23. Section 3C(4) provides that a person may not make an application for variation of his leave to enter or remain in the UK while that leave is extended by virtue of section 3C.
24. I am satisfied that the Claimant's section 3C leave ended on 5th December 2016. Thereafter he made a fresh application for leave to remain. I am satisfied that paragraph 39E(2) does not operate to extend the Claimant's section 3C leave in this case. In my view the judge was therefore wrong to be persuaded otherwise (a point which appears to be conceded by Counsel who made the submission before the FTT, and who drafted the skeleton argument) and the judge therefore erred in finding that the Claimant had acquired ten years' continuous lawful residence.
25. I find this to be a material error of law as the judge at paragraph 22 records that the conclusion that the Claimant had acquired ten years' continuous lawful residence "carries significant weight in my assessment of the appeal under Article 8 ECHR and the public interest in the Appellant's removal."
26. Turning to the second ground and paragraph 322(5) I find that the judge erred at paragraph 15 in recording that the Secretary of State had discharged the legal burden of proof.

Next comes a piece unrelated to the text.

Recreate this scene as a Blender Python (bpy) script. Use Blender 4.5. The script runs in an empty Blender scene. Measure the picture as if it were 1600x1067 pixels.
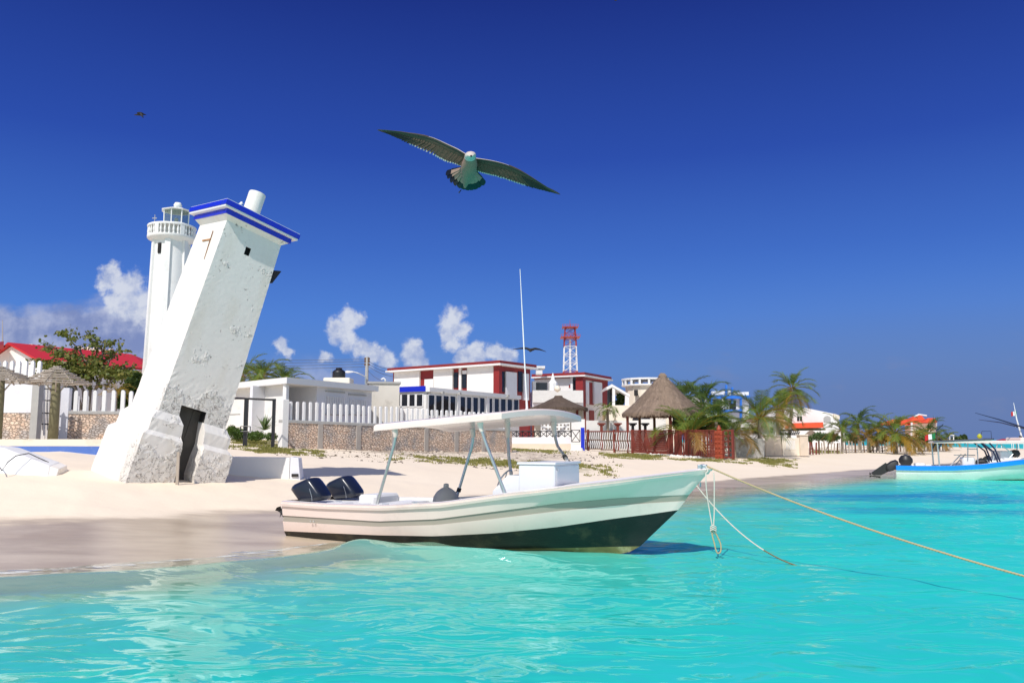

That however is not a material error, as it is clear that the judge meant to record in that paragraph that the evidence submitted by the Secretary of State discharged the evidential burden of proof, and therefore the Claimant had to provide an innocent explanation.
27. I find that inadequate reasons have been given by the judge for concluding that the Claimant provided an innocent explanation. At paragraph 16 the judge records the Claimant's evidence was that he attended the test on 22nd August 2012 and took it. As far as he was concerned the test was properly taken. There is no further explanation as to why ETS concluded that a proxy test taker was used. The judge places significant weight upon a second test taken on 26th September 2012 with improved marks, which was not disputed. No explanation is given in the decision, as to why the Claimant decided to take a second test. I find inadequate reasons have been given for concluding that the taking of a second test meant that a proxy test taker had not been used in the first test. I find that paragraph 57 of MA has some relevance in which the Upper Tribunal found that there are a number of reasons why a person proficient in English may engage in TOEIC fraud.
28. As I conclude that the judge materially erred in law in consideration of paragraph 39E(2), and paragraph 322(5) I find that the decision is unsafe and is therefore set aside. I find it appropriate, having considered paragraph 7 of the Senior President's Practice Statements, to remit this appeal back to the FTT because of the nature and extent of judicial fact-finding that will be necessary in order for this decision to be remade.
29. The appeal will be heard by the FTT by a judge, other than Judge L K Gibbs. The parties will be notified of the time and date in due course.

Notice of Decision

The decision of the FTT discloses a material error of law and is set aside. The appeal is allowed to the extent that it is remitted to the FTT with no findings of fact preserved.



Anonymity

The FTT made no anonymity direction. There has been no request made to the Upper Tribunal for anonymity and I see no need to make an anonymity order.



Signed Date 28th February 2019


Deputy Upper Tribunal Judge M A Hall


TO THE RESPONDENT
FEE AWARD

The Upper Tribunal makes no fee award. The issue of any fee award will need to be considered by the FTT.